Had the statute, § 23-1423 T.C.A., quoted above, been literally followed, the actual and incidental damages to which Evans was entitled by reason of the taking of this stream was a jury question. But the action of the Chancellor in referring the matter to the Clerk & Master with direction that he hear proof and report as to such damages was not excepted to by Evans, nor does it appear that he entered any objection thereto. He, therefore, necessarily is bound by the procedure followed in ascertaining such actual and incidental damages.

The Master's report, concurred in by the Chancellor, is that Evans is entitled to no amount by way of damages, actual and incidental, for the taking of the property of Evans, to-wit, this stream. His report is:

*506 "This witness testified that the 43 acres had the highest use value of subdivision property worth $1200.00 per acre, while the 33 acres, or west tract, is of value only as farm land worth $400.00 per acre, as this tract is low and subject to flood by Cooper Creek. There is no proof in the record that the change of the creek caused this flooding, or that it in any way increased the flooding. "The testimony discloses that the water can be placed on the 43 acre tract by pumping across the road at a cost of $800.00 to $1,000.00, but that the failure to do so would have no effect upon the value of the 43 acres in its highest use. As a matter of fact, if the creek were still on the east side, it would be necessary to build a retaining wall along the creek bank to make those lots bring their highest value."

In so far as it is confined strictly to the value of the stream diverted from Evans' land without regard to the effect upon the 43 acres caused by such removal, it must be conceded that the value is entirely nominal. Perhaps it is for this reason that the rule announced by some Courts is stated in the text on "Eminent Domain" in 18 American Jurisprudence, Section 252, page 890, as follows:

"Section 252. Water and Water Rights. When the waters of a pond or water-course are taken for a public use, the measure of damages is not the value of the water taken from the stream or pond, but the decrease in the market value of the riparian land by reason of the diversion of the water."

This rule seems to be the same as that stated in the text on Eminent Domain in 29 C.J.S. § 114, p. 926, as follows:

"In general a taking or destruction of, * * * riparian or other water rights which causes special injury to the owner is ground for the recovery of compensation under eminent domain provisions".

At its § 150, p. 1006, this text reiterated the rule just above quoted by its statement that "[the] diversion * * * of the waters of a stream * * * for which compensation must be paid to riparian owners * * * is the depreciation in the value of the land affected, or the difference in the value thereof before and after the taking or injury".

The rule thus stated, supra, in the text of American Jurisprudence and Corpus Juris Secundum seems to be the only practical method of determining the damages, if any, to which Mr. Evans is entitled for the diversion of this stream, as aforesaid. That is, under the peculiar situation existing here, it is the opinion of this Court, both as a matter of principle and upon authority, that the only recovery to which Mr. Evans is entitled is the decrease in value of the 43 acre tract by reason of this diversion of that stream.

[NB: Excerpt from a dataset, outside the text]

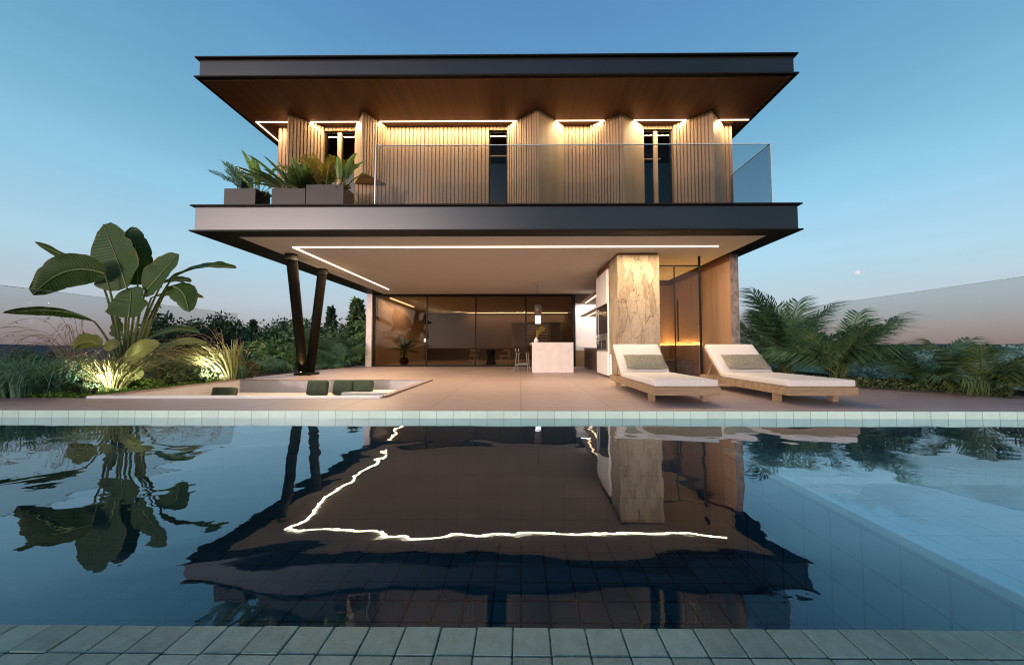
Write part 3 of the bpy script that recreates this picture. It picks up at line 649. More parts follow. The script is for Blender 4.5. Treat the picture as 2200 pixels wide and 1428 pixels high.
# ---- rooms behind
pbox('indoor_floor', M['floor_in'], house, ((-6.3, FY + 0.06, 0.001), (5.0, 23.0, 0.006)))
inw = MB(); inw.box((-6.5, FY + 0.31, 0.001), (-6.3, 23.0, SZ0 - 0.017))
inw.build('indoor_wall', M['plaster'], house)
pbox('back_wall', M['brown'], house, ((-6.299, 22.8, 0.01), (5.0, 23.0, SZ0 - 0.09)))
pbox('indoor_ceiling', M['ceiling'], house, ((-6.3, FY + 0.06, SZ0 - 0.08), (5.0, 23.0, SZ0 - 0.02)))
strip('light_strip', M['led_dim'], house, ((-3.5, 22.3, SZ0 - 0.12), (3.0, 22.36, SZ0 - 0.082)))  # made-up strip, brightens the back of the room
strip('light_strip', M['led_dim'], house, ((-5.9, 15.6, SZ0 - 0.12), (-5.85, 19.0, SZ0 - 0.082)))  # made-up strip along the left plaster wall, to brighten it
area('strip_lamp', (-5.875, 15.6, SZ0 - 0.125), (-5.875, 19.0, SZ0 - 0.125), 0.05, 60, CL, house)  # added lamp that lifts the indoor plaster wall
area('strip_lamp', (-3.5, 22.33, SZ0 - 0.125), (3.0, 22.33, SZ0 - 0.125), 0.05, 110, CL, house)  # added lamp so the dining furniture reads through the glass
sp_ = MB()
for i in range(7): sp_.box((0.35 + 0.0 * i, 19.6 + 0.1 * i, 2.05 - 0.16 * i), (1.35 - 0.10 * (6 - i) * 0 + 0.2, 19.9 + 0.1 * i, 2.11 - 0.16 * i))
sp_.box((-0.55, 20.9, 0.9), (2.0, 21.0, 2.3), 1)
sp_.build('floating_stair', [M['white'], M['grey']], house)
pbox('room_divider', M['brown'], house, ((1.62, 19.0, 0.01), (2.2, 19.1, 2.2)))
# ---- kitchen niche to the right of the facade
pbox('niche_header', M['brown'], house, ((2.345, FY, 2.72), (5.0, FY + 0.1, SZ0 - 0.02)))
pbox('niche_wall', M['white'], house, ((2.345, FY, 0.70), (5.0, FY + 0.1, 2.719)), ((3.30, 9.4, 0.01), (3.4, FY - 0.001, SZ0 - 0.02)))
pbox('niche_base', M['rib'], house, ((2.345, FY - 0.02, 0.001), (3.3, FY + 0.1, 0.699)))
strip('light_strip', M['lamp'], house, ((2.5, FY - 0.45, 2.70), (3.25, FY - 0.40, 2.72)))  # added glowing strip, put in to brighten the white niche wall
area('strip_lamp', (2.5, FY - 0.425, 2.69), (3.25, FY - 0.425, 2.69), 0.04, 26, (1.0, 0.95, 0.9), house)  # added lamp for the same niche wall
# ---- stone pillar
pbox('stone_pillar', M['stone_x'], house, ((2.36, 8.46, 0.001), (3.37, 9.33, SZ0 - 0.075)))
bpy.data.objects['stone_pillar'].data.materials.append(M['stone_y'])
for p in bpy.data.objects['stone_pillar'].data.polygons:
    if abs(p.normal.x) > 0.5: p.material_index = 1
pbox('pillar_shadow_gap', M['soffit'], house, ((2.38, 8.48, SZ0 - 0.074), (3.35, 9.31, SZ0 - 0.017)))  # inset block, dark coloured to paint the shadow gap over the pillar
strip('light_strip', M['led_dim'], house, ((2.345, 9.16, 0.02), (2.358, 9.19, 0.62)))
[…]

The Clerk & Master and the Chancellor have concurred in finding upon substantial evidence that there is an increase rather than a decrease in the value of the 43 acres by reason of this diversion. The Court of Appeals thought this finding to have been justified. This Court is bound by such concurrent findings.

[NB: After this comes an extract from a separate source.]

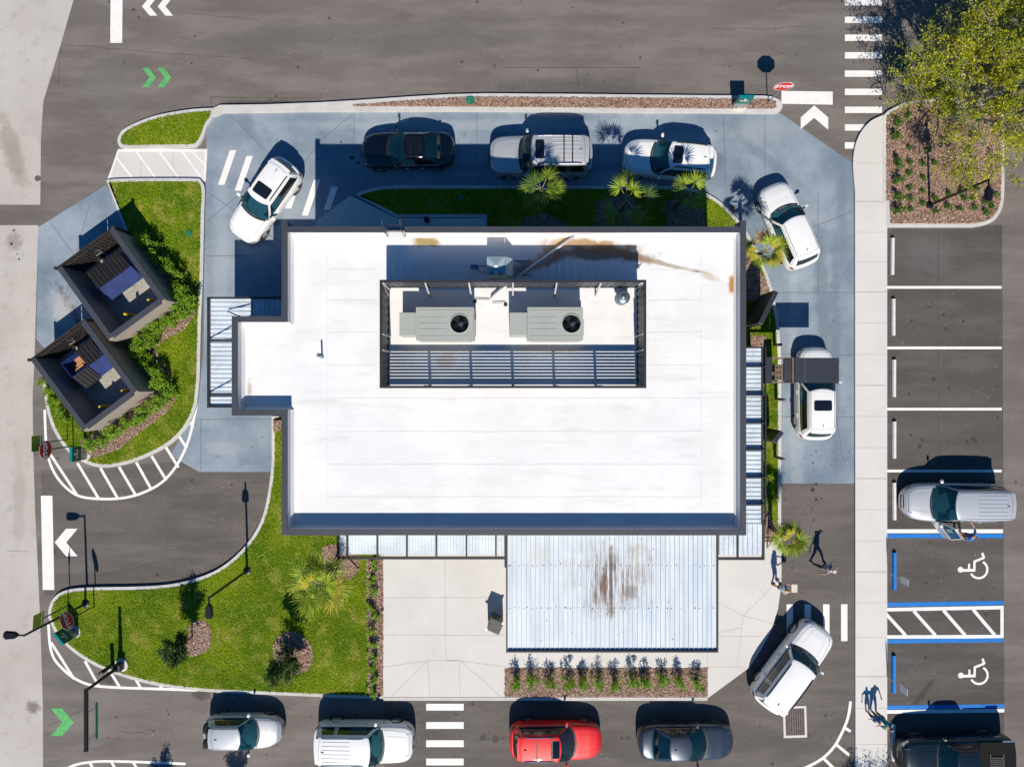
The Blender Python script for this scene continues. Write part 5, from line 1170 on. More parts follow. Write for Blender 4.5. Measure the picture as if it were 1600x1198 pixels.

Since the Master reported that the water could "be placed" back on the 43 acre tract by pumping across the road at a cost of from $800 to $1,000, the question arises as to whether Mr. Evans is entitled to an award for such cost of replacement. Upon reflection, it will be realized that to award the property owner for the cost of avoiding the result of the diversion would be to establish a dangerous, as well as an unsound, principle. The physical situation might be such, and in many cases would be, that the cost of avoiding the result of a diversion of the stream might very well exceed by far the entire value of the tract *507 of land from which the stream was, or is to be, diverted.

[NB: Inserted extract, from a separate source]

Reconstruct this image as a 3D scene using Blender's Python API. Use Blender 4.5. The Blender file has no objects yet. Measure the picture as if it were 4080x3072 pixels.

Its text on Eminent Domain in 18 American Jurisprudence, Section 252, page 891, answers this question in the following language:

"Where riparian property has been injured by lowering the level of the water so as to interfere with access between the water and land, the measure of damages is the difference in value of the property before and after the injury was done, and not the cost of changes made to avoid the result of the change in conditions."

In the Illinois case of Beidler v. Sanitary District of Chicago, 211 Ill. 628, 71 N.E. 1118, 67 L.R.A. 820, the sovereign reduced the level of the water in the canal adjoining plaintiff's property. In order to avoid the results thereof the property owner deepened the canal as it passed his property so as to make the depth of the water at his docks the same as it was before the Sanitary District interfered. The owner sought an award for the cost of such restoration. The Court, in rejecting this claim, 71 N.E. at page 1121, 67 L.R.A. at page 843 said this:

"In other words, if the fair market value of the property is as much immediately after the construction of the improvement as it was before the improvement was made, no damage has been sustained, and no recovery can be had." (Citing many cases.)

It is the conclusion of the Court that Mr. Evans is not entitled to any award for the estimated cost of putting back the water on the 43 acre tract by pumping it across the road.

The judgment of the Court of Appeals will be affirmed with costs of the appeal divided equally between Davidson County and Mr. Evans.